Even if this is true, the plateau could mean continued ice cap melt with its concurrent sea level rise. Granted it wouldn’t be accompanied by sea level rise caused by water expansion in this hypothetical scenario, but if ice cap melt turns out to be larger than expected, coastal cities and low lying nations would still be at risk in the medium term (i.e. within the lives of some people now living.)
I leave the details to those in the know, but… More ambient CO2 means a higher level dissolved in the oceans, for the algae to use, etc. Higher temperatures have a trade-off; warmer means easier for algae to grow, but warmer means lower concentrations of dissolved gases.
The next question would be where that algae goes - eaten by plankton which are eaten by bigger lifeforms, etc. Some maybe sinks to the ocean floor, removed from the carbon cycle.

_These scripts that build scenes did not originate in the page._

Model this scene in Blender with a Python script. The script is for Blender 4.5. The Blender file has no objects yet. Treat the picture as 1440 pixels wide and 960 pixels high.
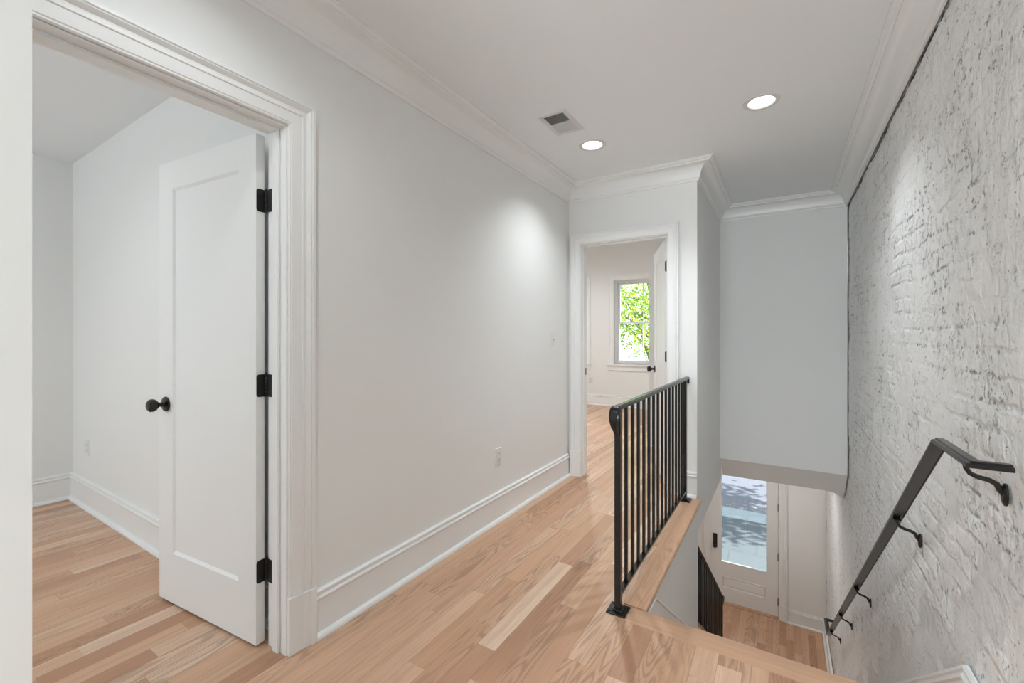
import bpy, bmesh, math, random
import numpy as np
from mathutils import Vector, Matrix

random.seed(7)
SC = bpy.context.scene
COL = SC.collection

# ---------------------------------------------------------------- camera
cam_d = bpy.data.cameras.new('camera')
cam = bpy.data.objects.new('camera', cam_d)
COL.objects.link(cam)
cam.location = (0, 0, 1.225)
cam.rotation_euler = (math.radians(90), 0, math.radians(32.03))
cam_d.sensor_width = 36
cam_d.lens = 610 / 1440 * 36
cam_d.shift_y = -6.85 / 1440
cam_d.clip_start = 0.02
SC.camera = cam

# ---------------------------------------------------------------- exposure, sky, sun
SC.view_settings.view_transform = 'Standard'
SC.view_settings.look = 'None'
SC.view_settings.gamma = 1
SC.view_settings.use_curve_mapping = False
SC.view_settings.exposure = 0.58

world = bpy.data.worlds.new('sky')
SC.world = world
world.use_nodes = True
wn = world.node_tree
bg = wn.nodes['Background']
bg.inputs['Color'].default_value = (0.80, 0.90, 1.0, 1)
bg.inputs['Strength'].default_value = 3.0

sun_d = bpy.data.lights.new('sun', 'SUN')
sun_d.energy = 26
sun_d.angle = math.radians(0.6)
sun_d.color = (1, 0.95, 0.86)
sun = bpy.data.objects.new('sun', sun_d)
COL.objects.link(sun)
sun.location = (6, 14, 12)
sun.rotation_euler = Vector((0.80, 0.30, 0.75)).to_track_quat('Z', 'Y').to_euler()

W_HALL, W_ROOM, W_BED, W_FOYER, W_REAR = 50.0, 18.0, 112.0, 5.8, 22.0   # watts of the recessed lamps

def fill_lamp(name, x, y, z, sx, sz, watts, toward):
    """unseen area lamp added for fill, placed just outside a rear window"""
    d = bpy.data.lights.new(name, 'AREA')
    d.shape = 'RECTANGLE'
    d.size, d.size_y, d.energy = sx, sz, watts
    d.color = (0.91, 0.965, 1.0)
    o = bpy.data.objects.new(name, d)
    COL.objects.link(o)
    o.location = (x, y, z)
    o.rotation_euler = Vector(toward).to_track_quat('-Z', 'Z').to_euler()


fill_lamp('fill_lamp_hall', -0.45, -2.86, 1.35, 1.5, 1.7, 56, (0, 1, 0.02))  # added lamp behind the viewer, lifts the ambient light of the hall
fill_lamp('fill_lamp_room', -3.15, -2.86, 1.5, 1.3, 1.4, 24, (0, 1, 0))  # added lamp out of view, brightens the left room

# ---------------------------------------------------------------- measures of the house
XL, XR = -1.619, 0.4985            # left hall wall, brick wall
YF, YB, YW = 3.542, 4.950, 7.43    # far wall, stairwell end wall, street wall
XP = -0.556                        # side wall of the bedroom along the stairwell
ZC, ZL = 2.546, -2.90              # ceilings and the lower floor
XE, YN = -0.522, 1.965             # edge of the floor beside the stairs, top nosing
TH = 0.115
ZU = -0.267                        # underside of the upper floor
RISE, RUN = 2.9 / 15, 0.263
ZB = 3.10                          # bedroom ceiling


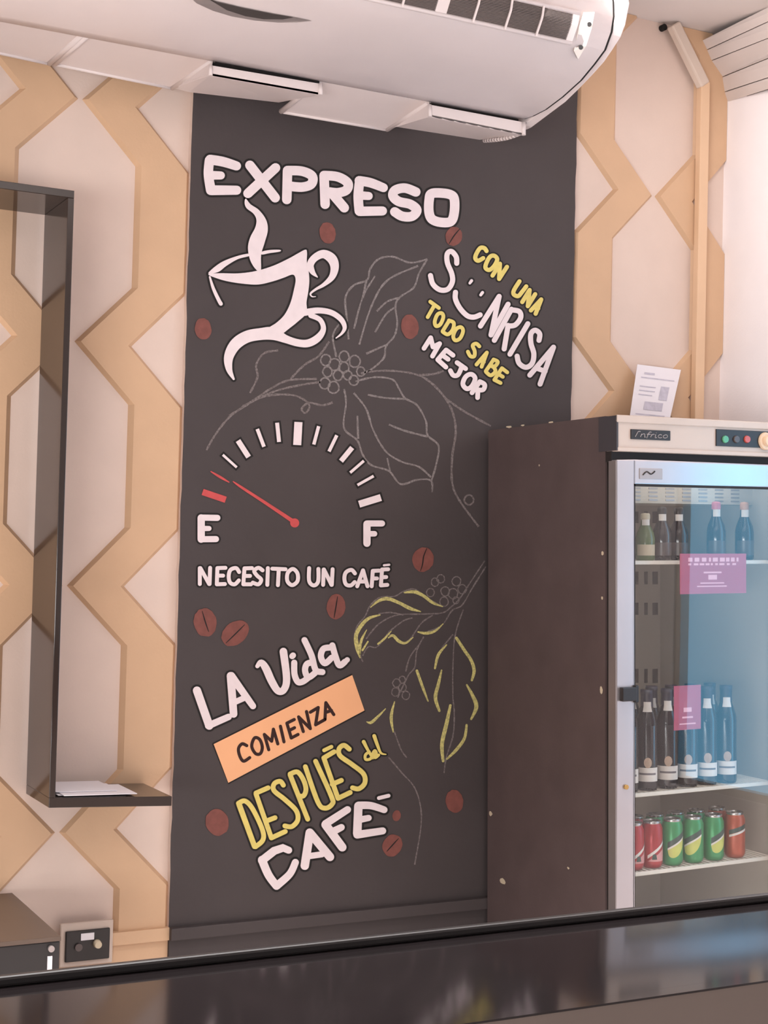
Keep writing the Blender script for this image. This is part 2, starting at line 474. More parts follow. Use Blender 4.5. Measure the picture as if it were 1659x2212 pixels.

But meanwhile, more CO2 is also making the oceans more acidic and more inhospitable to life, IIRC.
I fail to see why it’s necessary to capture CO2 in Japan. Instead of capturing it and shipping it thousands of miles, would it probably be cheaper to suck it out of the ambient air in the Australian desert (and, process powered by solar power also). It’s coming from the same atmosphere, just not as concentrated a source.
As I understand, ships are the least green method of transport unless we’re back to the era of clipper ships. Trains and pipes can be electrified, ships not as easily. How much CO2 could we save by building high capacity freight rail links from China to Europe and possibly across the Bering Strait?